No decision has been made on whether the timer will be implemented for the 2019 regular season. However, ESPN's Jeff Passan said that it such a move is "a very real possibility."

Both pitchers and batters share responsibility for a pitch getting delivered ahead of the timer's expiration. While the timer will not be used ahead of the first pitch of an at-bat, it will start the moment the pitcher receives the ball back from his catcher.

From there, the rule requires:

-Batters to be in the batter's box and alert to the pitcher with at least five seconds left on the timer

-A pitcher to begin his motion/windup before the timer's expiration — the pitch does not have to be released before the timer expires

The 20-second timer will be implemented in three phases during spring training. They are as follows:

1. In order for players and umpires to adjust to the change, the timer will operate without enforcement for the first spring training games.
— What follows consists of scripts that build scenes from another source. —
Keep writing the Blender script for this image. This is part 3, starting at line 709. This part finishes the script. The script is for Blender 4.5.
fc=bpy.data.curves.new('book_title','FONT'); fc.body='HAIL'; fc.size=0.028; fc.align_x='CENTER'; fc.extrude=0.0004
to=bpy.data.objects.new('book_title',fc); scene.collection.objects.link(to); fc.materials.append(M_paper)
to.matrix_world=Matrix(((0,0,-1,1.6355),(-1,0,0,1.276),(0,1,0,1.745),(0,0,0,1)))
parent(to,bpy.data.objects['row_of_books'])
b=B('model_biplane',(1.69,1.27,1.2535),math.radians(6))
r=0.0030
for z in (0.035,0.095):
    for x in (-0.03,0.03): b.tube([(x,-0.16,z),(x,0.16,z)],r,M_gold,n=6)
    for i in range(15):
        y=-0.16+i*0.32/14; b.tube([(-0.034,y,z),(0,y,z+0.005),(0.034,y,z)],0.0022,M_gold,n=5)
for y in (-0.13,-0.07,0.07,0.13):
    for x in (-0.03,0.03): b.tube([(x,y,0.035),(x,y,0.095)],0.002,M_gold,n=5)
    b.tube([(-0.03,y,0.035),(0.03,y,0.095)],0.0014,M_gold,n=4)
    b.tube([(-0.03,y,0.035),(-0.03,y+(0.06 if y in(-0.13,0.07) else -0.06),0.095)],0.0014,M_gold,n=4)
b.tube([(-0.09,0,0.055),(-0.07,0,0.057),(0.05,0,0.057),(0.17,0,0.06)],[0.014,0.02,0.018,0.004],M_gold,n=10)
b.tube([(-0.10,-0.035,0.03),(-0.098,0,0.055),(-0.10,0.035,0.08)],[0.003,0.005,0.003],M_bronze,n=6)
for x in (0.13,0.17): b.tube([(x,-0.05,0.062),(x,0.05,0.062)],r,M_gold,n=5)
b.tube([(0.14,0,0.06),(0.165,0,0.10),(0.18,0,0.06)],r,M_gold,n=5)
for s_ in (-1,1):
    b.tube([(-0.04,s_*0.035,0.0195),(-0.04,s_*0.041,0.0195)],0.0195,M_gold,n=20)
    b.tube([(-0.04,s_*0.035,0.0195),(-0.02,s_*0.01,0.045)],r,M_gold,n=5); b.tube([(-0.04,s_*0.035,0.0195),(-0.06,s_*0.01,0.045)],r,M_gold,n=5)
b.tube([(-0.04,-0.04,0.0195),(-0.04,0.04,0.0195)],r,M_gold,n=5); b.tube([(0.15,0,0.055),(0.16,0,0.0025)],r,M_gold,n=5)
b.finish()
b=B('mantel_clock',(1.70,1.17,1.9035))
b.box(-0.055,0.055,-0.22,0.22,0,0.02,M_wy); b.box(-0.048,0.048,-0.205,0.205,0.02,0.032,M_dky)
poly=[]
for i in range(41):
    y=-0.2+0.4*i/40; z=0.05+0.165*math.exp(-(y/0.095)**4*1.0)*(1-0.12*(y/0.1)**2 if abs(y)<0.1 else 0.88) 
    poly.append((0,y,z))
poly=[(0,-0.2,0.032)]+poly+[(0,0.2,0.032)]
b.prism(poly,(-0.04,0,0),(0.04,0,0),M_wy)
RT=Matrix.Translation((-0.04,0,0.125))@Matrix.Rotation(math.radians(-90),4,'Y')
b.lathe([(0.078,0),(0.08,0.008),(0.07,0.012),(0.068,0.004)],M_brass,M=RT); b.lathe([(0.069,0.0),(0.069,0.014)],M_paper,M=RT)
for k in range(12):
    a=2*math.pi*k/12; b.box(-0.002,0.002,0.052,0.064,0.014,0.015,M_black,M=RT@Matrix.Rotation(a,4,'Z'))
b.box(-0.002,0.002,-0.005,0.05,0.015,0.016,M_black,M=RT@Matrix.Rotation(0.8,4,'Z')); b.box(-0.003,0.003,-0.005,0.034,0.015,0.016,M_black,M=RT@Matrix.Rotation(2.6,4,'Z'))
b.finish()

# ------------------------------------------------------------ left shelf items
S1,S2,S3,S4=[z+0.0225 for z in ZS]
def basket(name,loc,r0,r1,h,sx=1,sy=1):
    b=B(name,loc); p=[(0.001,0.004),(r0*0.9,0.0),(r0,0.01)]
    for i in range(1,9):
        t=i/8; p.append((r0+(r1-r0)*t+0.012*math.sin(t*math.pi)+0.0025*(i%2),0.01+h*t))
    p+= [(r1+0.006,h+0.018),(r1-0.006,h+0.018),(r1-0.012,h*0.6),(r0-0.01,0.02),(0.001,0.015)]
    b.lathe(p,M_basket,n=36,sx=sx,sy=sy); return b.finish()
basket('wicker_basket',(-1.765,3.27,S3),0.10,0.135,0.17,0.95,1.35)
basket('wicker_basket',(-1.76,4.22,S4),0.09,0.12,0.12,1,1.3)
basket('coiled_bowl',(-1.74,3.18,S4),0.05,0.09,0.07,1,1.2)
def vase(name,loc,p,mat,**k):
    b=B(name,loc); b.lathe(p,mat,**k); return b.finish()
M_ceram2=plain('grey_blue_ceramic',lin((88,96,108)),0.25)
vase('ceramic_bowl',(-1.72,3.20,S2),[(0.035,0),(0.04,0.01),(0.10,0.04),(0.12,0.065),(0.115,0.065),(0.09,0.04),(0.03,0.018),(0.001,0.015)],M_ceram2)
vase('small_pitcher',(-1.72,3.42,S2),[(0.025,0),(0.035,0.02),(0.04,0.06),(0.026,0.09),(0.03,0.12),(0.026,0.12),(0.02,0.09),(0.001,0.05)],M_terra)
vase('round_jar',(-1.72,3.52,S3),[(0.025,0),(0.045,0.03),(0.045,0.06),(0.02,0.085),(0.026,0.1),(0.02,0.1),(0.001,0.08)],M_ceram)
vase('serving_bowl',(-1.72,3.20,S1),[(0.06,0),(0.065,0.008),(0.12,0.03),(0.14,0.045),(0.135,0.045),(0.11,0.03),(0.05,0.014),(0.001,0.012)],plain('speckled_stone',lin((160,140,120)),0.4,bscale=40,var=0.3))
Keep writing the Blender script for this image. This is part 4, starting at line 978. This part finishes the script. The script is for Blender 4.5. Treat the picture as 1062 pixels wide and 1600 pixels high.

2. Early next week, umpires will begin issuing reminders to players and hitters who violate the rule, albeit without assessing a penalty. Umpires will inform managers, pitching coaches and/or hitting coaches after the inning ends of any violations.

3. Later in spring training (depending on MLB's negotiations with the MLBPA) umpires will begin assessing ball-strike penalties to teams for any violations.

Like it or not, pace-of-play initiatives are coming to MLB. For fans, players and umpires alike, spring training offers the chance to get used to baseball's new normal.